Data section —
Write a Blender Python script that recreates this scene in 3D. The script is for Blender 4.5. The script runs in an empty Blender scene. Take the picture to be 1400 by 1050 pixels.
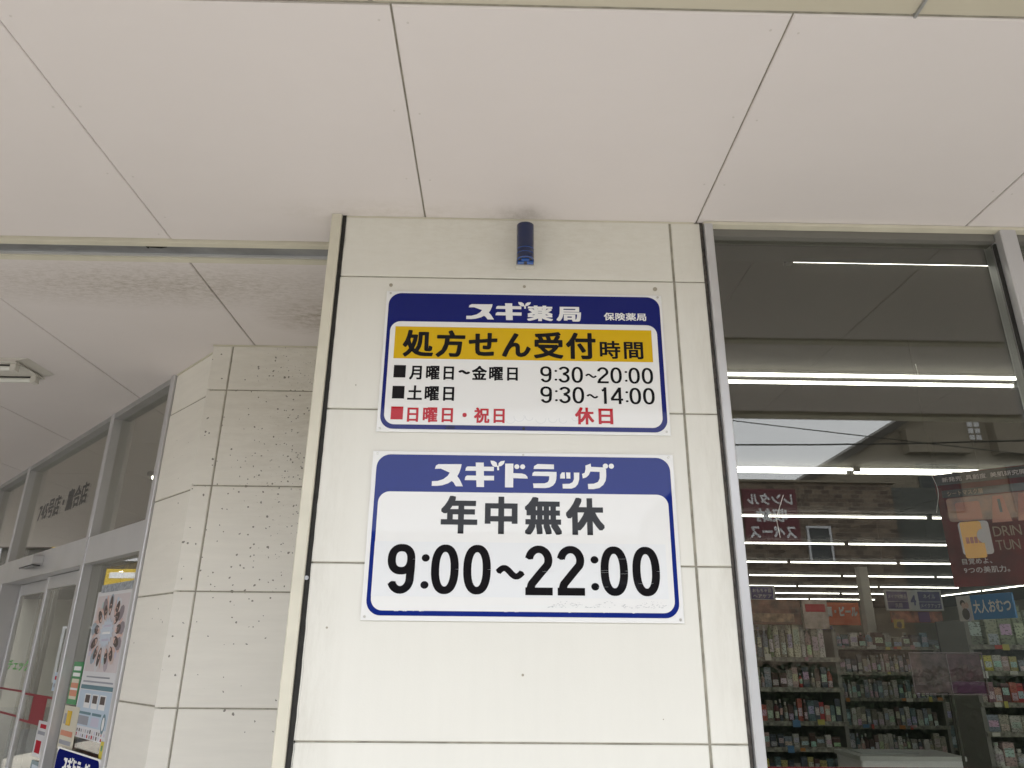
import bpy, math, random
from mathutils import Matrix, Vector
from mathutils.geometry import delaunay_2d_cdt
random.seed(7)
R = math.radians
SC = bpy.context.scene
COL = SC.collection

# ------------------------------------------------------------------ camera
cam_d = bpy.data.cameras.new('camera')
cam_d.sensor_width = 36.0
cam_d.lens = 36.0 * 992.67 / 1400.0
cam_d.clip_start = 0.02
cam_d.clip_end = 400
cam = bpy.data.objects.new('camera', cam_d)
COL.objects.link(cam)
PITCH, YAW, ROLL = 0.3547, 0.0174, 0.0092
fw = Vector((math.sin(YAW) * math.cos(PITCH), math.cos(YAW) * math.cos(PITCH), math.sin(PITCH)))
rt = Vector((math.cos(YAW), -math.sin(YAW), 0))
up = rt.cross(fw)
r2 = math.cos(ROLL) * rt + math.sin(ROLL) * up
u2 = -math.sin(ROLL) * rt + math.cos(ROLL) * up
mw = Matrix.Identity(4)
for i in range(3):
    mw[i][0], mw[i][1], mw[i][2] = r2[i], u2[i], -fw[i]
mw[0][3], mw[1][3], mw[2][3] = 0.2589, -2.083, 1.6
cam.matrix_world = mw
SC.camera = cam

# ------------------------------------------------------------------ world
SUN_EL, SUN_AZ = 58.0, 150.0      # azimuth measured clockwise from +y (behind the camera)
world = bpy.data.worlds.new('World')
SC.world = world
world.use_nodes = True
wn = world.node_tree.nodes
wl = world.node_tree.links
bg = wn['Background']
sky = wn.new('ShaderNodeTexSky')
sky.sky_type = 'NISHITA'
sky.sun_disc = False
sky.sun_elevation = R(SUN_EL)
sky.sun_rotation = R(SUN_AZ)
sky.dust_density = 4.0
sky.air_density = 1.0
hs = wn.new('ShaderNodeHueSaturation')
hs.inputs['Saturation'].default_value = 0.22
wl.new(sky.outputs[0], hs.inputs['Color'])
# overcast: the sky's colour evened out towards one pale grey, the same in every direction
mx = wn.new('ShaderNodeMix')
mx.data_type = 'RGBA'
mx.inputs[0].default_value = 0.75
wl.new(hs.outputs[0], mx.inputs[6])
mx.inputs[7].default_value = (10.1, 10.6, 11.5, 1)
wl.new(mx.outputs[2], bg.inputs[0])
bg.inputs[1].default_value = 0.15
sun_d = bpy.data.lights.new('sun', 'SUN')
sun_d.energy = 1.0
sun_d.angle = R(25)
sun_d.color = (1, 0.97, 0.92)
sun = bpy.data.objects.new('sun', sun_d)
COL.objects.link(sun)
az = R(SUN_AZ)
sdir = Vector((math.sin(az) * math.cos(R(SUN_EL)), math.cos(az) * math.cos(R(SUN_EL)), math.sin(R(SUN_EL))))
sun.rotation_euler = sdir.to_track_quat('Z', 'Y').to_euler()
SC.view_settings.view_transform = 'Standard'
SC.view_settings.look = 'None'
SC.view_settings.gamma = 1
SC.view_settings.use_curve_mapping = False
SC.view_settings.exposure = 1.27
SC.cycles.max_bounces = 10
SC.cycles.diffuse_bounces = 6
SC.cycles.transparent_max_bounces = 24

# ------------------------------------------------------------------ materials
MATS = {}
def mat(name, col, rough=0.6, metal=0.0, spec=0.5, emit=None, coat=0.0, bump=None, vary=0.0, vscale=3.0, streak=None):
    if name in MATS:
        return MATS[name]
    m = bpy.data.materials.new(name)
    m.use_nodes = True
    n, l = m.node_tree.nodes, m.node_tree.links
    b = n['Principled BSDF']
    b.inputs['Base Color'].default_value = (*col, 1)
    b.inputs['Roughness'].default_value = rough
    b.inputs['Metallic'].default_value = metal
    b.inputs['Specular IOR Level'].default_value = spec
    b.inputs['Coat Weight'].default_value = coat
    b.inputs['Coat Roughness'].default_value = 0.04
    if emit:
        b.inputs['Emission Color'].default_value = (*emit[0], 1)
        b.inputs['Emission Strength'].default_value = emit[1]
    geo = n.new('ShaderNodeNewGeometry')
    if vary:
        ns = n.new('ShaderNodeTexNoise')
        ns.inputs['Scale'].default_value = vscale
        ns.inputs['Detail'].default_value = 6
        if streak:
            mp = n.new('ShaderNodeMapping')
            mp.inputs['Scale'].default_value = streak
            l.new(geo.outputs['Position'], mp.inputs[0])
            l.new(mp.outputs[0], ns.inputs['Vector'])
        else:
            l.new(geo.outputs['Position'], ns.inputs['Vector'])
        mr = n.new('ShaderNodeMapRange')
        mr.inputs[1].default_value = 0.3
        mr.inputs[2].default_value = 0.7
        mr.inputs[3].default_value = 1 - vary
        mr.inputs[4].default_value = 1 + vary * 0.4
        l.new(ns.outputs[0], mr.inputs[0])
        v = n.new('ShaderNodeVectorMath')
        v.operation = 'SCALE'
        v.inputs[0].default_value = col
        l.new(mr.outputs[0], v.inputs[3])
        l.new(v.outputs[0], b.inputs['Base Color'])
    if bump:
        nb = n.new('ShaderNodeTexNoise')
        nb.inputs['Scale'].default_value = bump[0]
        nb.inputs['Detail'].default_value = 4
        l.new(geo.outputs['Position'], nb.inputs['Vector'])
        bp = n.new('ShaderNodeBump')
        bp.inputs['Strength'].default_value = bump[1]
        bp.inputs['Distance'].default_value = 0.002
        l.new(nb.outputs[0], bp.inputs['Height'])
        l.new(bp.outputs[0], b.inputs['Normal'])
    MATS[name] = m
    return m

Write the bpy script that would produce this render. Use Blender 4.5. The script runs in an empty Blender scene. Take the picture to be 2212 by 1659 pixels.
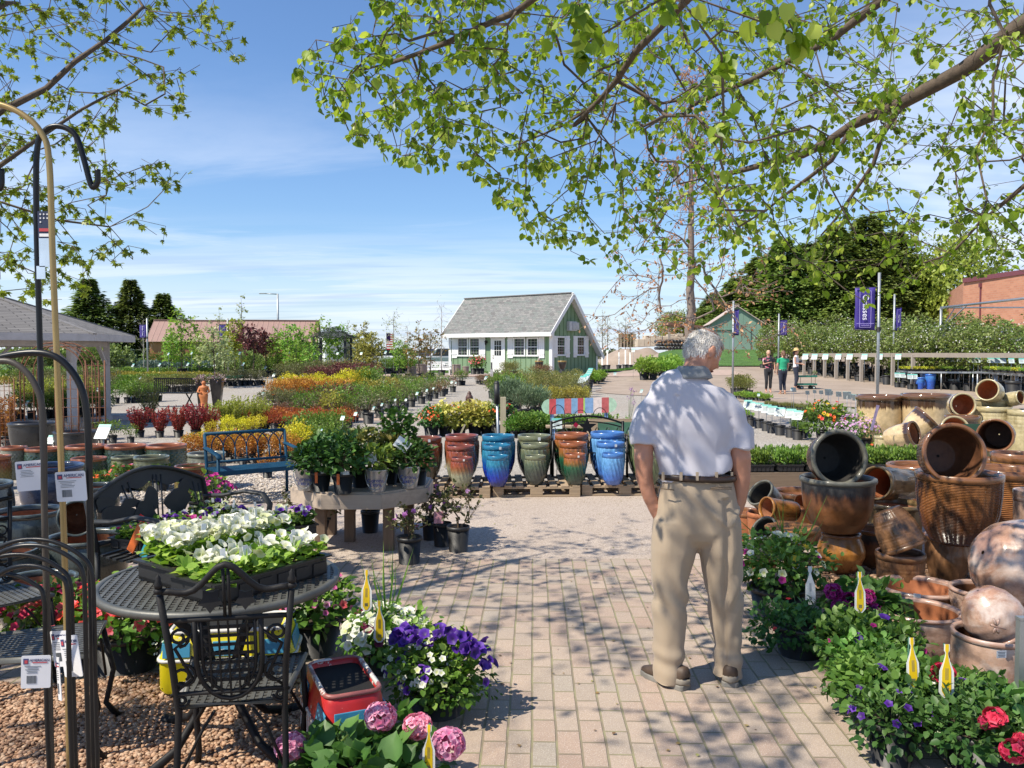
import bpy,bmesh,math,random
import numpy as np
from mathutils import Vector,Matrix,Euler,noise
random.seed(7);RNG=np.random.default_rng(7)
R_=math.radians
C=bpy.context.scene.collection
scene=bpy.context.scene
F,CX,CY,H=1790.0,1106.0,829.5,1.62
PITCH=math.atan((829.5-762)/F)
cam_d=bpy.data.cameras.new('camera');cam=bpy.data.objects.new('camera',cam_d);C.objects.link(cam)
cam_d.sensor_width=36;cam_d.sensor_fit='HORIZONTAL';cam_d.lens=F/2212*36
cam_d.clip_start=0.05;cam_d.clip_end=3000
cam.location=(0,0,H);cam.rotation_euler=(math.pi/2-PITCH,0,0)
scene.camera=cam
SUN_EL=R_(52);SUN_TO=Vector((-0.87,-0.49,0)).normalized()
S3=Vector((SUN_TO.x*math.cos(SUN_EL),SUN_TO.y*math.cos(SUN_EL),math.sin(SUN_EL)))
sd=bpy.data.lights.new('sun','SUN');sd.energy=5.0;sd.angle=R_(0.53);sd.color=(1,.92,.78)
so=bpy.data.objects.new('sun',sd);C.objects.link(so);so.rotation_euler=S3.to_track_quat('Z','Y').to_euler();so.location=(0,0,30)
w=bpy.data.worlds.new('World');scene.world=w;w.use_nodes=True
nt=w.node_tree;nt.nodes.clear()
def N(nt,t,**k):
 n=nt.nodes.new(t)
 for a,b in k.items():setattr(n,a,b)
 return n
sky=N(nt,'ShaderNodeTexSky',sky_type='NISHITA',sun_disc=False,sun_elevation=SUN_EL,
  sun_rotation=math.atan2(SUN_TO.x,SUN_TO.y),altitude=200,air_density=1.15,dust_density=0.35,ozone_density=2.2)
tc=N(nt,'ShaderNodeTexCoord')
sep=N(nt,'ShaderNodeSeparateXYZ');nt.links.new(tc.outputs['Generated'],sep.inputs[0])
mx=N(nt,'ShaderNodeMath',operation='MAXIMUM');nt.links.new(sep.outputs['Z'],mx.inputs[0]);mx.inputs[1].default_value=0.0
ad=N(nt,'ShaderNodeMath',operation='ADD');nt.links.new(mx.outputs[0],ad.inputs[0]);ad.inputs[1].default_value=0.09
dx=N(nt,'ShaderNodeMath',operation='DIVIDE');nt.links.new(sep.outputs['X'],dx.inputs[0]);nt.links.new(ad.outputs[0],dx.inputs[1])
dy=N(nt,'ShaderNodeMath',operation='DIVIDE');nt.links.new(sep.outputs['Y'],dy.inputs[0]);nt.links.new(ad.outputs[0],dy.inputs[1])
cb=N(nt,'ShaderNodeCombineXYZ');nt.links.new(dx.outputs[0],cb.inputs[0]);nt.links.new(dy.outputs[0],cb.inputs[1])
def wnoise(scale,detail,rough,dist,loc,sx=1,sy=1):
 mp=N(nt,'ShaderNodeMapping');mp.inputs['Location'].default_value=loc;mp.inputs['Scale'].default_value=(sx,sy,1)
 nt.links.new(cb.outputs[0],mp.inputs[0])
 n=N(nt,'ShaderNodeTexNoise');n.inputs['Scale'].default_value=scale;n.inputs['Detail'].default_value=detail
 n.inputs['Roughness'].default_value=rough;n.inputs['Distortion'].default_value=dist
 nt.links.new(mp.outputs[0],n.inputs['Vector']);return n.outputs['Fac']
def wmr(src,a,b,c=0,d=1):
 m=N(nt,'ShaderNodeMapRange',interpolation_type='SMOOTHSTEP');nt.links.new(src,m.inputs[0])
 for i,v in enumerate((a,b,c,d)):m.inputs[1+i].default_value=v
 return m.outputs[0]
def wmath(op,a,b):
 m=N(nt,'ShaderNodeMath',operation=op,use_clamp=True)
 for i,v in enumerate((a,b)):
  if isinstance(v,(int,float)):m.inputs[i].default_value=v
  else:nt.links.new(v,m.inputs[i])
 return m.outputs[0]
wisp=wmath('MULTIPLY',wmr(wnoise(0.75,7,.62,.8,(3.1,1.2,0),.55,1.0),.44,.66),wmr(sep.outputs['Z'],.34,.13))
band=wmath('MULTIPLY',wmr(wnoise(1.1,5,.6,.3,(9,4,0),.35,1.3),.38,.60),wmr(sep.outputs['Z'],.17,.05))
right=wmath('MULTIPLY',wmr(wnoise(0.6,6,.6,.5,(1,7,0)),.22,.56),wmath('MULTIPLY',wmr(sep.outputs['X'],.18,.5),wmr(sep.outputs['Z'],.42,.2)))
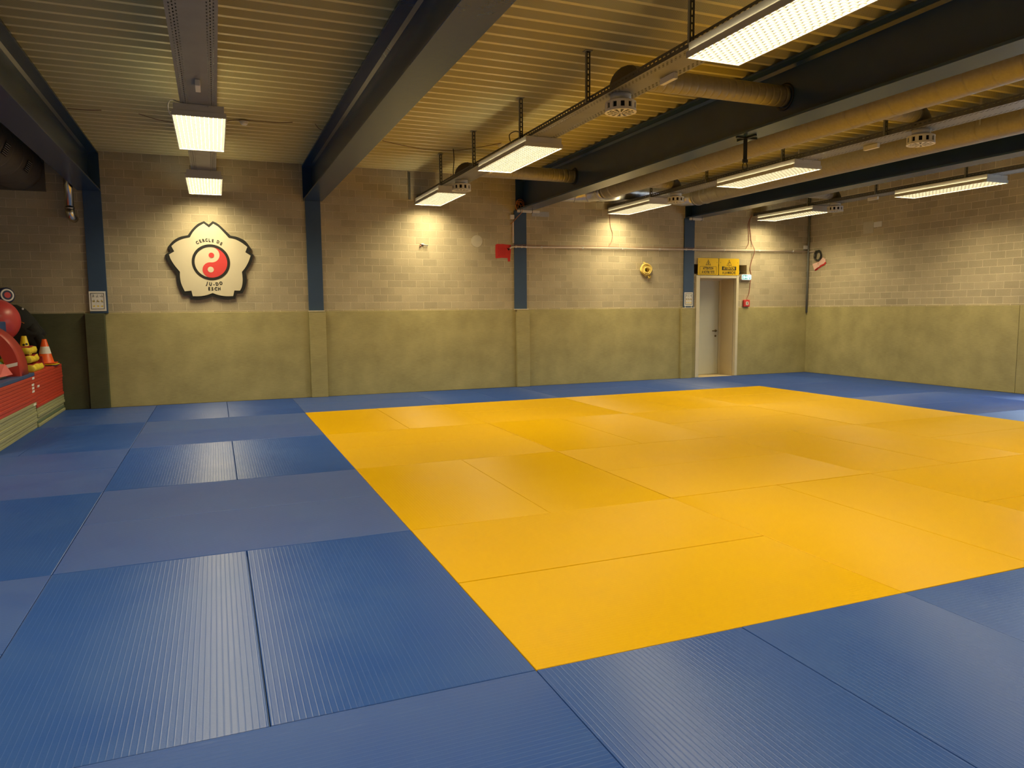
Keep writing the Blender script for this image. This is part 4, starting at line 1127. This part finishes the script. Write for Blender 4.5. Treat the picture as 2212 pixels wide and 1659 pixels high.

Written instruction —
Without the pictures, write out the lines from the beginning of the entries through the line with "COL = SC.collection".

Response to this exercise —
Write a Blender Python script that recreates this scene in 3D. The script is for Blender 4.5. The script runs in an empty Blender scene. Take the picture to be 1400 by 1050 pixels.
import bpy, math, random
from mathutils import Matrix, Vector
from mathutils.geometry import delaunay_2d_cdt
random.seed(7)
R = math.radians
SC = bpy.context.scene
COL = SC.collection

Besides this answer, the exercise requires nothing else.